**SHORT TASK**
Your task is to quote the material that follows, in full and exactly.

**EXTRACTED INFORMATION**
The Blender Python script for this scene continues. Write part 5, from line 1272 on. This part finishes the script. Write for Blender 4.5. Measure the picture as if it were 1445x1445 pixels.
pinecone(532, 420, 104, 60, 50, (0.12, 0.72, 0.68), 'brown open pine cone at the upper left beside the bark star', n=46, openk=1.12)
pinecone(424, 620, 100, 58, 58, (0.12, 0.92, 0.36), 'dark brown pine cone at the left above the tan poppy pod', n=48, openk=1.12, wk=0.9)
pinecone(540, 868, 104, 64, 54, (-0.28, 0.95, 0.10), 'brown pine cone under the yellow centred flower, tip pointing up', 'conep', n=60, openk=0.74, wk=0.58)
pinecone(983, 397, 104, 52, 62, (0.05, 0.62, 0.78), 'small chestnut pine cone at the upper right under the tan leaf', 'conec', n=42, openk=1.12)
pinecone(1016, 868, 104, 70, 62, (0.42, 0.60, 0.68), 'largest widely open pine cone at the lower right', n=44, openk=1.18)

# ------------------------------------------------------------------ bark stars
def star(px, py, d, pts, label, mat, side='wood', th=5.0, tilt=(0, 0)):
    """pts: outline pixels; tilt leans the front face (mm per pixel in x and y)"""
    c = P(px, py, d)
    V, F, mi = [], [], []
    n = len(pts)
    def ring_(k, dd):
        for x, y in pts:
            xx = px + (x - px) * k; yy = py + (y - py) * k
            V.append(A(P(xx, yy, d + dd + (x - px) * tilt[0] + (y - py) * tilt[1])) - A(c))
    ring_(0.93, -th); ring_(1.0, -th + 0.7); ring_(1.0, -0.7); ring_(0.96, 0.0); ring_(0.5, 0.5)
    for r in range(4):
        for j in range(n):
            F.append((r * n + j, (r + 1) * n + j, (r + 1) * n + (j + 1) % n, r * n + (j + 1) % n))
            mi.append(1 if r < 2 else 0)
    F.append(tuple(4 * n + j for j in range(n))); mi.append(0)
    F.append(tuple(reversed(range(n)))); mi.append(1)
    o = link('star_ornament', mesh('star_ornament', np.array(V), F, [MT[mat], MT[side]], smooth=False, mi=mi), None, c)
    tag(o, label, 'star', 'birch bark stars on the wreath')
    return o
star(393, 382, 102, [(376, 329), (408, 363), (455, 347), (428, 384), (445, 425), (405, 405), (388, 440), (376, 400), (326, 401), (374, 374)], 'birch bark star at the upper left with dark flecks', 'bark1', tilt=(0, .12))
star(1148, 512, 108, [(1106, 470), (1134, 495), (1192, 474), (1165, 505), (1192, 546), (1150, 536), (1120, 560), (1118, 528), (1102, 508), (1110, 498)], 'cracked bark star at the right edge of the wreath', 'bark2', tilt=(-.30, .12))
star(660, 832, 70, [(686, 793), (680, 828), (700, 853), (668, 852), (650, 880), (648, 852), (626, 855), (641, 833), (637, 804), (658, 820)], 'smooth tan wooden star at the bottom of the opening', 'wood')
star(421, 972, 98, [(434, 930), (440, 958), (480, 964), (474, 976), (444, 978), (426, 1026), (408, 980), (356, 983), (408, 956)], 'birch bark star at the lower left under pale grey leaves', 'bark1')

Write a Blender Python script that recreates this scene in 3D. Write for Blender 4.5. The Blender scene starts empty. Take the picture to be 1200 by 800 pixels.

**RESULT BELOW**
The Blender Python script for this scene continues. Write part 5, from line 1272 on. This part finishes the script. Write for Blender 4.5. Measure the picture as if it were 1445x1445 pixels.
pinecone(532, 420, 104, 60, 50, (0.12, 0.72, 0.68), 'brown open pine cone at the upper left beside the bark star', n=46, openk=1.12)
pinecone(424, 620, 100, 58, 58, (0.12, 0.92, 0.36), 'dark brown pine cone at the left above the tan poppy pod', n=48, openk=1.12, wk=0.9)
pinecone(540, 868, 104, 64, 54, (-0.28, 0.95, 0.10), 'brown pine cone under the yellow centred flower, tip pointing up', 'conep', n=60, openk=0.74, wk=0.58)
pinecone(983, 397, 104, 52, 62, (0.05, 0.62, 0.78), 'small chestnut pine cone at the upper right under the tan leaf', 'conec', n=42, openk=1.12)
pinecone(1016, 868, 104, 70, 62, (0.42, 0.60, 0.68), 'largest widely open pine cone at the lower right', n=44, openk=1.18)

# ------------------------------------------------------------------ bark stars
def star(px, py, d, pts, label, mat, side='wood', th=5.0, tilt=(0, 0)):
    """pts: outline pixels; tilt leans the front face (mm per pixel in x and y)"""
    c = P(px, py, d)
    V, F, mi = [], [], []
    n = len(pts)
    def ring_(k, dd):
        for x, y in pts:
            xx = px + (x - px) * k; yy = py + (y - py) * k
            V.append(A(P(xx, yy, d + dd + (x - px) * tilt[0] + (y - py) * tilt[1])) - A(c))
    ring_(0.93, -th); ring_(1.0, -th + 0.7); ring_(1.0, -0.7); ring_(0.96, 0.0); ring_(0.5, 0.5)
    for r in range(4):
        for j in range(n):
            F.append((r * n + j, (r + 1) * n + j, (r + 1) * n + (j + 1) % n, r * n + (j + 1) % n))
            mi.append(1 if r < 2 else 0)
    F.append(tuple(4 * n + j for j in range(n))); mi.append(0)
    F.append(tuple(reversed(range(n)))); mi.append(1)
    o = link('star_ornament', mesh('star_ornament', np.array(V), F, [MT[mat], MT[side]], smooth=False, mi=mi), None, c)
    tag(o, label, 'star', 'birch bark stars on the wreath')
    return o
star(393, 382, 102, [(376, 329), (408, 363), (455, 347), (428, 384), (445, 425), (405, 405), (388, 440), (376, 400), (326, 401), (374, 374)], 'birch bark star at the upper left with dark flecks', 'bark1', tilt=(0, .12))
star(1148, 512, 108, [(1106, 470), (1134, 495), (1192, 474), (1165, 505), (1192, 546), (1150, 536), (1120, 560), (1118, 528), (1102, 508), (1110, 498)], 'cracked bark star at the right edge of the wreath', 'bark2', tilt=(-.30, .12))
star(660, 832, 70, [(686, 793), (680, 828), (700, 853), (668, 852), (650, 880), (648, 852), (626, 855), (641, 833), (637, 804), (658, 820)], 'smooth tan wooden star at the bottom of the opening', 'wood')
star(421, 972, 98, [(434, 930), (440, 958), (480, 964), (474, 976), (444, 978), (426, 1026), (408, 980), (356, 983), (408, 956)], 'birch bark star at the lower left under pale grey leaves', 'bark1')

Write a Blender Python script that recreates this scene in 3D. Write for Blender 4.5. The Blender scene starts empty. Take the picture to be 1200 by 800 pixels.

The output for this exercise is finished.